No fue fácil quitarme de encima esos pensamientos, me acompañaron durante la infancia y parte de la adolescencia. En ese proceso de migración pierdes tus raíces o se ven mucho más difusas y te sientes desamparada, equidistante, ni muy lejos ni muy cerca. Sobre todo, cuando aún estás descubriendo quién eres. Crecer pensando que no eres suficiente, porque por una razón u otra no terminas de encajar en una sociedad recelosa de lo distinto, te deja una mella emocional.
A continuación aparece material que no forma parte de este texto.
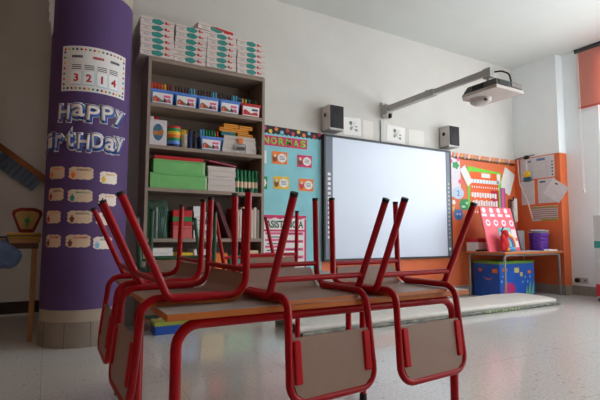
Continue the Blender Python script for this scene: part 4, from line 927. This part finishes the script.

Entonces yo me encargaba de ser gris, de no hablar de mi país de origen, de mi cultura, de mi gastronomía, de mis padres, porque había matices, unos pequeños otros no tanto, que hacían que me avergonzase y odiase todo lo que era yo.

El que emigra siempre carga con una mochila emocional –para unos más pesada que otros–, donde entran todas las despedidas, los olores de tu tierra, la identidad que has empezado a construir en ella. Porque no es fácil despedirse de los aromas familiares para aterrizar en caída libre en otra tierra desconocida. Yo tuve la suerte de que apenas tenía cuatro años y a esa edad, dentro de lo que cabe, es más fácil adaptarse, pero cuando miro a mis padres veo en sus ojos el dolor que causa tener el corazón dividido entre dos tierras. Ahí donde crecieron, vivieron y dejaron a sus padres y aquí, el lugar que eligieron para materializar sus sueños.

El duelo migratorio del que hablo no se limita únicamente al proceso en sí, sino también a la situación en el país de acogida. Una vez llegas te encuentras con una serie de barreras idiomáticas, culturales e incluso económicas que no hacen más que ahondar en la tristeza y ansiedad de quien cruza una frontera y la lleva a cuestas.